- _WHAT TO WORK ON_
Will you print the material below without altering a single character?

***** DATASET

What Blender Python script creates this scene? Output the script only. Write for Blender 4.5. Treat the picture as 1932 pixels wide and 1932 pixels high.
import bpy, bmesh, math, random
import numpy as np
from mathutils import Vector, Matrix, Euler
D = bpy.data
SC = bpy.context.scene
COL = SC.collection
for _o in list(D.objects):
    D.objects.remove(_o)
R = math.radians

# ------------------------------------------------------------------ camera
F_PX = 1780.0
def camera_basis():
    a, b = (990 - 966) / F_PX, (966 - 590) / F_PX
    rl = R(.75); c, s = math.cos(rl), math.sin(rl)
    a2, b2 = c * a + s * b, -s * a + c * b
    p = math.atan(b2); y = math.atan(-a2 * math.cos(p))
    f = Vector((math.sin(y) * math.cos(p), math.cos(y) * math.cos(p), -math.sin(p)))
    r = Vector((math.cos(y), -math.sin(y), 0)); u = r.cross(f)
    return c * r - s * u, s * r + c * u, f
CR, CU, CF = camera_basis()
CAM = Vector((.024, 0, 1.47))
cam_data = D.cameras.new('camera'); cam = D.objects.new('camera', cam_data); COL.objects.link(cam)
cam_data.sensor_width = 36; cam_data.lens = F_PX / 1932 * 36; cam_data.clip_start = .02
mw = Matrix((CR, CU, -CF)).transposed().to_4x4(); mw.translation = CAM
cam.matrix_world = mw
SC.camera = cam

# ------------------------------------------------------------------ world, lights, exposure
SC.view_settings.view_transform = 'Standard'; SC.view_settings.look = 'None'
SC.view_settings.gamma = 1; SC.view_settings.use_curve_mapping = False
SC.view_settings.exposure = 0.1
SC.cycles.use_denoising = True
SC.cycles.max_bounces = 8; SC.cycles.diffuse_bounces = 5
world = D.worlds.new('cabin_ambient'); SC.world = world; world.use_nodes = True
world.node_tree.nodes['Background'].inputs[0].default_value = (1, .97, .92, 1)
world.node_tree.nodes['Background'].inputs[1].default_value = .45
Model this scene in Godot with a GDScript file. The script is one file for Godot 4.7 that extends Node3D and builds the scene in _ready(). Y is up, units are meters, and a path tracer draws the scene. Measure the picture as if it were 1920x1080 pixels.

**********

- _SOLUTION BELOW_
What Blender Python script creates this scene? Output the script only. Write for Blender 4.5. Treat the picture as 1932 pixels wide and 1932 pixels high.
import bpy, bmesh, math, random
import numpy as np
from mathutils import Vector, Matrix, Euler
D = bpy.data
SC = bpy.context.scene
COL = SC.collection
for _o in list(D.objects):
    D.objects.remove(_o)
R = math.radians

# ------------------------------------------------------------------ camera
F_PX = 1780.0
def camera_basis():
    a, b = (990 - 966) / F_PX, (966 - 590) / F_PX
    rl = R(.75); c, s = math.cos(rl), math.sin(rl)
    a2, b2 = c * a + s * b, -s * a + c * b
    p = math.atan(b2); y = math.atan(-a2 * math.cos(p))
    f = Vector((math.sin(y) * math.cos(p), math.cos(y) * math.cos(p), -math.sin(p)))
    r = Vector((math.cos(y), -math.sin(y), 0)); u = r.cross(f)
    return c * r - s * u, s * r + c * u, f
CR, CU, CF = camera_basis()
CAM = Vector((.024, 0, 1.47))
cam_data = D.cameras.new('camera'); cam = D.objects.new('camera', cam_data); COL.objects.link(cam)
cam_data.sensor_width = 36; cam_data.lens = F_PX / 1932 * 36; cam_data.clip_start = .02
mw = Matrix((CR, CU, -CF)).transposed().to_4x4(); mw.translation = CAM
cam.matrix_world = mw
SC.camera = cam

# ------------------------------------------------------------------ world, lights, exposure
SC.view_settings.view_transform = 'Standard'; SC.view_settings.look = 'None'
SC.view_settings.gamma = 1; SC.view_settings.use_curve_mapping = False
SC.view_settings.exposure = 0.1
SC.cycles.use_denoising = True
SC.cycles.max_bounces = 8; SC.cycles.diffuse_bounces = 5
world = D.worlds.new('cabin_ambient'); SC.world = world; world.use_nodes = True
world.node_tree.nodes['Background'].inputs[0].default_value = (1, .97, .92, 1)
world.node_tree.nodes['Background'].inputs[1].default_value = .45
Model this scene in Godot with a GDScript file. The script is one file for Godot 4.7 that extends Node3D and builds the scene in _ready(). Y is up, units are meters, and a path tracer draws the scene. Measure the picture as if it were 1920x1080 pixels.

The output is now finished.